=== Given data ===

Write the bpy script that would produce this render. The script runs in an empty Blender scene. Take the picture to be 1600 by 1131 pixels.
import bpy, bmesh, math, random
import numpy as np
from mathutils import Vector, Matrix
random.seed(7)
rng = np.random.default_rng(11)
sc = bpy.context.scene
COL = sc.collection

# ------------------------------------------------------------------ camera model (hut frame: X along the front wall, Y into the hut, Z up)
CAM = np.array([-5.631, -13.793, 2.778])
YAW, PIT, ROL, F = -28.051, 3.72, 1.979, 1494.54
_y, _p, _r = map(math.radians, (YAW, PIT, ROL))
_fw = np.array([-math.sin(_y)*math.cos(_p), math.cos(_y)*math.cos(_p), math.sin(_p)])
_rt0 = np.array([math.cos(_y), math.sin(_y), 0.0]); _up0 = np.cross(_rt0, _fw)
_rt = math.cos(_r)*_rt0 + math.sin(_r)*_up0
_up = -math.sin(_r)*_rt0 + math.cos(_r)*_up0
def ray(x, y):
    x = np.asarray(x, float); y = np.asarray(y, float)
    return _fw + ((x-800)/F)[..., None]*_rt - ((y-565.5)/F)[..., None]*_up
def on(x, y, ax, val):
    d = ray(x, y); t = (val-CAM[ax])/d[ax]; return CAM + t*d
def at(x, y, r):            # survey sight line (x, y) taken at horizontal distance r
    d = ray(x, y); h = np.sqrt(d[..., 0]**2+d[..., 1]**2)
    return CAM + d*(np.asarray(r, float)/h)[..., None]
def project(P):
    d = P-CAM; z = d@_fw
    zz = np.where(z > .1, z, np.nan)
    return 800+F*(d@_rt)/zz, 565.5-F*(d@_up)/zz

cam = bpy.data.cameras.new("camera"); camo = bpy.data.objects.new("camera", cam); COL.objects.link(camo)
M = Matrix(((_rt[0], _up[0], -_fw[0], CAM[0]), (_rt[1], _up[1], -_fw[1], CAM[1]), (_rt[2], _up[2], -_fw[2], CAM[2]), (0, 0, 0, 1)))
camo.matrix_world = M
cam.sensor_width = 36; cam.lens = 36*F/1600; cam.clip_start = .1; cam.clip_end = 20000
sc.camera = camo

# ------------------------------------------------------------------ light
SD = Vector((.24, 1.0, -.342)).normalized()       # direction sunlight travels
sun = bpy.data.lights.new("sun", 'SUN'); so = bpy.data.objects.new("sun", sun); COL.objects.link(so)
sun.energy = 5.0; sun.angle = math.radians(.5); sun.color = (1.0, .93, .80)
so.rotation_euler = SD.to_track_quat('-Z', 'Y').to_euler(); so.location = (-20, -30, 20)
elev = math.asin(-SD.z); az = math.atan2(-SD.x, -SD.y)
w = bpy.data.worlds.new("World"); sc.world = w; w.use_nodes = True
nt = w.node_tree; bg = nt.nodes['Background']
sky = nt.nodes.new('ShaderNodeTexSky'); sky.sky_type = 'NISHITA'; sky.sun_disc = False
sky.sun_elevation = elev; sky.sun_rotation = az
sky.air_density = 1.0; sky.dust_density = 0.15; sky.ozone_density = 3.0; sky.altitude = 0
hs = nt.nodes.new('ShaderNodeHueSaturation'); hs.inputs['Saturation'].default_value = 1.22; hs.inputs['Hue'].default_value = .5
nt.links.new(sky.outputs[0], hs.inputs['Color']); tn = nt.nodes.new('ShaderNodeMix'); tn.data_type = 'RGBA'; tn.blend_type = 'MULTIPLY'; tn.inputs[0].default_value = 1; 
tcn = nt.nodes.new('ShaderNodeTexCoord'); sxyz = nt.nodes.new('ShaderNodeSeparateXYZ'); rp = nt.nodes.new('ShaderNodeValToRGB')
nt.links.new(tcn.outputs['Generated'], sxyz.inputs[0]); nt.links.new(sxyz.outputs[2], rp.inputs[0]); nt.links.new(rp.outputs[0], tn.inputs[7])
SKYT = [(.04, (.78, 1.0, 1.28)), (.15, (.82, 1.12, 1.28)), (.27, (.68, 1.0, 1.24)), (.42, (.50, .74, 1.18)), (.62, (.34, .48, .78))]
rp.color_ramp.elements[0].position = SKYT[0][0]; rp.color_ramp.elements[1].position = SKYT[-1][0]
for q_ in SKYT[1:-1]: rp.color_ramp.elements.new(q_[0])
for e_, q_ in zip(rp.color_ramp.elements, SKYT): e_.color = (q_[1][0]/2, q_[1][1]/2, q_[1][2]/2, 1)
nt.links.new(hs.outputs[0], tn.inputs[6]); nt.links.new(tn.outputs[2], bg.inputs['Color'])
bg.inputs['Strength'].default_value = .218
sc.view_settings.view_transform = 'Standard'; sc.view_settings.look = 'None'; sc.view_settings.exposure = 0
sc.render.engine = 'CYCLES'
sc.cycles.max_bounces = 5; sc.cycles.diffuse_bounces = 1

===

> **Instructions for the task**:
Produce an exact copy of the whole listing.

> **The output**:
Write the bpy script that would produce this render. The script runs in an empty Blender scene. Take the picture to be 1600 by 1131 pixels.
import bpy, bmesh, math, random
import numpy as np
from mathutils import Vector, Matrix
random.seed(7)
rng = np.random.default_rng(11)
sc = bpy.context.scene
COL = sc.collection

# ------------------------------------------------------------------ camera model (hut frame: X along the front wall, Y into the hut, Z up)
CAM = np.array([-5.631, -13.793, 2.778])
YAW, PIT, ROL, F = -28.051, 3.72, 1.979, 1494.54
_y, _p, _r = map(math.radians, (YAW, PIT, ROL))
_fw = np.array([-math.sin(_y)*math.cos(_p), math.cos(_y)*math.cos(_p), math.sin(_p)])
_rt0 = np.array([math.cos(_y), math.sin(_y), 0.0]); _up0 = np.cross(_rt0, _fw)
_rt = math.cos(_r)*_rt0 + math.sin(_r)*_up0
_up = -math.sin(_r)*_rt0 + math.cos(_r)*_up0
def ray(x, y):
    x = np.asarray(x, float); y = np.asarray(y, float)
    return _fw + ((x-800)/F)[..., None]*_rt - ((y-565.5)/F)[..., None]*_up
def on(x, y, ax, val):
    d = ray(x, y); t = (val-CAM[ax])/d[ax]; return CAM + t*d
def at(x, y, r):            # survey sight line (x, y) taken at horizontal distance r
    d = ray(x, y); h = np.sqrt(d[..., 0]**2+d[..., 1]**2)
    return CAM + d*(np.asarray(r, float)/h)[..., None]
def project(P):
    d = P-CAM; z = d@_fw
    zz = np.where(z > .1, z, np.nan)
    return 800+F*(d@_rt)/zz, 565.5-F*(d@_up)/zz

cam = bpy.data.cameras.new("camera"); camo = bpy.data.objects.new("camera", cam); COL.objects.link(camo)
M = Matrix(((_rt[0], _up[0], -_fw[0], CAM[0]), (_rt[1], _up[1], -_fw[1], CAM[1]), (_rt[2], _up[2], -_fw[2], CAM[2]), (0, 0, 0, 1)))
camo.matrix_world = M
cam.sensor_width = 36; cam.lens = 36*F/1600; cam.clip_start = .1; cam.clip_end = 20000
sc.camera = camo

# ------------------------------------------------------------------ light
SD = Vector((.24, 1.0, -.342)).normalized()       # direction sunlight travels
sun = bpy.data.lights.new("sun", 'SUN'); so = bpy.data.objects.new("sun", sun); COL.objects.link(so)
sun.energy = 5.0; sun.angle = math.radians(.5); sun.color = (1.0, .93, .80)
so.rotation_euler = SD.to_track_quat('-Z', 'Y').to_euler(); so.location = (-20, -30, 20)
elev = math.asin(-SD.z); az = math.atan2(-SD.x, -SD.y)
w = bpy.data.worlds.new("World"); sc.world = w; w.use_nodes = True
nt = w.node_tree; bg = nt.nodes['Background']
sky = nt.nodes.new('ShaderNodeTexSky'); sky.sky_type = 'NISHITA'; sky.sun_disc = False
sky.sun_elevation = elev; sky.sun_rotation = az
sky.air_density = 1.0; sky.dust_density = 0.15; sky.ozone_density = 3.0; sky.altitude = 0
hs = nt.nodes.new('ShaderNodeHueSaturation'); hs.inputs['Saturation'].default_value = 1.22; hs.inputs['Hue'].default_value = .5
nt.links.new(sky.outputs[0], hs.inputs['Color']); tn = nt.nodes.new('ShaderNodeMix'); tn.data_type = 'RGBA'; tn.blend_type = 'MULTIPLY'; tn.inputs[0].default_value = 1; 
tcn = nt.nodes.new('ShaderNodeTexCoord'); sxyz = nt.nodes.new('ShaderNodeSeparateXYZ'); rp = nt.nodes.new('ShaderNodeValToRGB')
nt.links.new(tcn.outputs['Generated'], sxyz.inputs[0]); nt.links.new(sxyz.outputs[2], rp.inputs[0]); nt.links.new(rp.outputs[0], tn.inputs[7])
SKYT = [(.04, (.78, 1.0, 1.28)), (.15, (.82, 1.12, 1.28)), (.27, (.68, 1.0, 1.24)), (.42, (.50, .74, 1.18)), (.62, (.34, .48, .78))]
rp.color_ramp.elements[0].position = SKYT[0][0]; rp.color_ramp.elements[1].position = SKYT[-1][0]
for q_ in SKYT[1:-1]: rp.color_ramp.elements.new(q_[0])
for e_, q_ in zip(rp.color_ramp.elements, SKYT): e_.color = (q_[1][0]/2, q_[1][1]/2, q_[1][2]/2, 1)
nt.links.new(hs.outputs[0], tn.inputs[6]); nt.links.new(tn.outputs[2], bg.inputs['Color'])
bg.inputs['Strength'].default_value = .218
sc.view_settings.view_transform = 'Standard'; sc.view_settings.look = 'None'; sc.view_settings.exposure = 0
sc.render.engine = 'CYCLES'
sc.cycles.max_bounces = 5; sc.cycles.diffuse_bounces = 1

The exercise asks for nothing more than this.